Pierwszymi rozmówcami szefa państwa byli przewodniczący Senatu Elisabetta Alberti Casellati i Izby Deputowanych Roberto Fico.

Sytuację utrudnia to, że dwa ugrupowania - koalicja sił centroprawicy na czele z prawicową Ligą oraz antysystemowy Ruch Pięciu Gwiazd - uważają się za zwycięzców wyborów i chcą stworzyć swój rząd, choć żadne z nich nie ma wymaganej do tego większości.

Ostatnie godziny, poprzedzające konsultacje w Pałacu Prezydenckim, doprowadziły do kolejnych podziałów.

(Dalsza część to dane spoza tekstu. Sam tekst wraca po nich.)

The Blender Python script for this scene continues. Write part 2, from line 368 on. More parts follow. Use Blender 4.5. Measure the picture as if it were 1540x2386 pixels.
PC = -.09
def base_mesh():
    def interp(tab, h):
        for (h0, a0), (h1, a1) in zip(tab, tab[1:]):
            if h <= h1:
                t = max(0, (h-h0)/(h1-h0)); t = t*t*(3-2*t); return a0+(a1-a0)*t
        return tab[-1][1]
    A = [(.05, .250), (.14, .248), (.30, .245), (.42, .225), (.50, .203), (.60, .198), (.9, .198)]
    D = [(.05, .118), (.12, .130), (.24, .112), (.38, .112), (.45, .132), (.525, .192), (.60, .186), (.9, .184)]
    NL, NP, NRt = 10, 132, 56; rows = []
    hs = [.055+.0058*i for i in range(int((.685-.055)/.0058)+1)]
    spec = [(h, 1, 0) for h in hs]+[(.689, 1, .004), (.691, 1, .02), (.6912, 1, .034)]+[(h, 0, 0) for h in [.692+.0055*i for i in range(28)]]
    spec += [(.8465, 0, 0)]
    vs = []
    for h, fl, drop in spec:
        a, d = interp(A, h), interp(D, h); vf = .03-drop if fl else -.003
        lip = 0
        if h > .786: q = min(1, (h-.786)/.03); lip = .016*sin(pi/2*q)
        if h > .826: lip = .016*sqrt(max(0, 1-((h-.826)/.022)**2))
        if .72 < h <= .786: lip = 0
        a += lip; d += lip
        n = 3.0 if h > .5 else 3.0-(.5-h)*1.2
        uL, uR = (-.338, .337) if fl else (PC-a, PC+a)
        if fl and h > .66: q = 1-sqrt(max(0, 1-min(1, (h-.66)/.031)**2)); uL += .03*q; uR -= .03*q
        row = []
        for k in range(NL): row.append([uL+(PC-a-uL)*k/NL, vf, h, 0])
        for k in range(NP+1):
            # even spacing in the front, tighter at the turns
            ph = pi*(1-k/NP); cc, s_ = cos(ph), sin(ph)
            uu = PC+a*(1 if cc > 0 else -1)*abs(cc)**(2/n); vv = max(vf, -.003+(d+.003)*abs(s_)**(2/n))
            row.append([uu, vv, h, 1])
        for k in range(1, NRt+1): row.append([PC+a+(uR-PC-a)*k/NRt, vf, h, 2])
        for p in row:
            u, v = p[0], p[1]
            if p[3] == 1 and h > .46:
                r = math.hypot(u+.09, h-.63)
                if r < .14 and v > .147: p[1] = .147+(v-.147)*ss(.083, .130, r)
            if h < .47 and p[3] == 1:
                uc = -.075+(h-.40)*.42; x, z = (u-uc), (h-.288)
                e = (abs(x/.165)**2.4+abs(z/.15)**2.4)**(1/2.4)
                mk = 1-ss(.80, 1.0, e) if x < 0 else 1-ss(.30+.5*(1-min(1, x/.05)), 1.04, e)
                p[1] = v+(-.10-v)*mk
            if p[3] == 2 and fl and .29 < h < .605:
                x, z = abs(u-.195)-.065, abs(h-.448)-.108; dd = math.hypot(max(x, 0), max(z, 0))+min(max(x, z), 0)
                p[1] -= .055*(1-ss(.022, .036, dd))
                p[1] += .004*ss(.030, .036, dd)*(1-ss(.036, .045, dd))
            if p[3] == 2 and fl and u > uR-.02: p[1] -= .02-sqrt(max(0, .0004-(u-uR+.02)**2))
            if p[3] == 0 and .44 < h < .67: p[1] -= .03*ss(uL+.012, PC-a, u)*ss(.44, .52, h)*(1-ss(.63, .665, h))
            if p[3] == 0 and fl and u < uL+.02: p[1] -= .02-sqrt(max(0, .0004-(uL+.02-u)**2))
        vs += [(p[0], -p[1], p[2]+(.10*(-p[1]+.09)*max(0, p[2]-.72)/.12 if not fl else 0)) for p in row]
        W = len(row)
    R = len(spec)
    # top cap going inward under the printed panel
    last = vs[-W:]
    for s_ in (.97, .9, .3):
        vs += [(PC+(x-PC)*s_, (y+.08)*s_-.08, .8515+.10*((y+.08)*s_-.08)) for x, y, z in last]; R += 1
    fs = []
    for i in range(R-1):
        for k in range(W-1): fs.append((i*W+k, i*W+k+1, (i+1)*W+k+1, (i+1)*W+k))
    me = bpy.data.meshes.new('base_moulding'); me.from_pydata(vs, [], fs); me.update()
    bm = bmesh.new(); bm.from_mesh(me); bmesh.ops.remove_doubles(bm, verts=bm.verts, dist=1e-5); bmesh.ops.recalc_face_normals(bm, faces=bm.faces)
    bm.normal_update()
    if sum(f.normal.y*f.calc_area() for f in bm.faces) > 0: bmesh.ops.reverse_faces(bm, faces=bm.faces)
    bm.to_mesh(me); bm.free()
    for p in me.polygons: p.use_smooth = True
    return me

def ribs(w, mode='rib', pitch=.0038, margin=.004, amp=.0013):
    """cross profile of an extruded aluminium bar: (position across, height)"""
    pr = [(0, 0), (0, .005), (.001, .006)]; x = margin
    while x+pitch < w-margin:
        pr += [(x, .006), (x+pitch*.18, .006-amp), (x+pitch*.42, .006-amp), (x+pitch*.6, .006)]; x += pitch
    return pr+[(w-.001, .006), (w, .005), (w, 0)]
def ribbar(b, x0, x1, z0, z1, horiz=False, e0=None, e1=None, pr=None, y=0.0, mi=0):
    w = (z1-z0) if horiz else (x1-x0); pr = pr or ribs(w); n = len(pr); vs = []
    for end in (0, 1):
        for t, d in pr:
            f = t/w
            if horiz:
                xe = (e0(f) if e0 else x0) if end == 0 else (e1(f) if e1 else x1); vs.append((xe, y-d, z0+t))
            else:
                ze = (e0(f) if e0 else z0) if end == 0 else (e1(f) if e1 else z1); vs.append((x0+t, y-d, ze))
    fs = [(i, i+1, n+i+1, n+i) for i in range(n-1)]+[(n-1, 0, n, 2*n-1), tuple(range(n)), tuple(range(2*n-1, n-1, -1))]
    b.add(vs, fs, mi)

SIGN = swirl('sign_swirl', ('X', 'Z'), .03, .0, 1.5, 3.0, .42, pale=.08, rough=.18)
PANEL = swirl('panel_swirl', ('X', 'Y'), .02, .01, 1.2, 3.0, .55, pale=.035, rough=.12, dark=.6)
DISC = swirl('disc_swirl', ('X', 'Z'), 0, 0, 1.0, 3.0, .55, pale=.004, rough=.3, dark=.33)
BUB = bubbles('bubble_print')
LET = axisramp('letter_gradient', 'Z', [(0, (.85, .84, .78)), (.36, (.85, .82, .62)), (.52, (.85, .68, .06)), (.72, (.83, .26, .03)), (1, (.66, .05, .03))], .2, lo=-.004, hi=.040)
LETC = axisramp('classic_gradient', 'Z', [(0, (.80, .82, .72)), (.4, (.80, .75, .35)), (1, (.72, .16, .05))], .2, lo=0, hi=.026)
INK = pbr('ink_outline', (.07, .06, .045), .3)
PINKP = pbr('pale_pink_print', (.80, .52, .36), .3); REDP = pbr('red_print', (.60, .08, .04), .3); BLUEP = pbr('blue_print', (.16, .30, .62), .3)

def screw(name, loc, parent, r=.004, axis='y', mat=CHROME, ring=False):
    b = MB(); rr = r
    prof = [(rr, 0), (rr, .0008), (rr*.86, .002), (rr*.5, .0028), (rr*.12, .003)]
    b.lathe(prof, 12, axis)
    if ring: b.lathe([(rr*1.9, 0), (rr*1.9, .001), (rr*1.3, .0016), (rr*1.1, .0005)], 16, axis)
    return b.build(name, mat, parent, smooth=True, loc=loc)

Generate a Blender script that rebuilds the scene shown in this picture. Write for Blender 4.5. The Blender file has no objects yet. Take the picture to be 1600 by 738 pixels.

Kandydat Ruchu na premiera Luigi Di Maio zaproponował liderowi Ligi Matteo Salviniemu powołanie wspólnego gabinetu pod warunkiem, że do koalicji wejdzie tylko jego partia bez Forza Italia Silvio Berlusconiego, który utworzył cały blok centroprawicy.

Reklama

Ruch Pięciu Gwiazd był zawsze ostro krytykowany przez Berlusconiego, który formację tę nazwał "niebezpieczną sektą".

Obecnie to Berlusconi wydaje się największą przeszkodą na drodze do utworzenia wspólnego rządu Ruchu i Ligi - podkreślają komentatorzy w mediach.

Polityk Forza Italia, przewodniczący Parlamentu Europejskiego Antonio Tajani, odnosząc się w radiu RAI do możliwości rozłamu w bloku Berlusconiego, odparł, że centroprawica jest "zjednoczoną koalicją". Rząd bez Forza Italia jest jego zdaniem nierealny.

"Di Maio nie jest zwycięzcą tych wyborów" - oświadczył Tajani.

Na razie nie widać żadnej możliwości wyjścia z obecnego impasu.

Dominuje jednocześnie przekonanie, że prezydent Mattarella zrobi wszystko, by nie dopuścić do rozpisania następnych wyborów.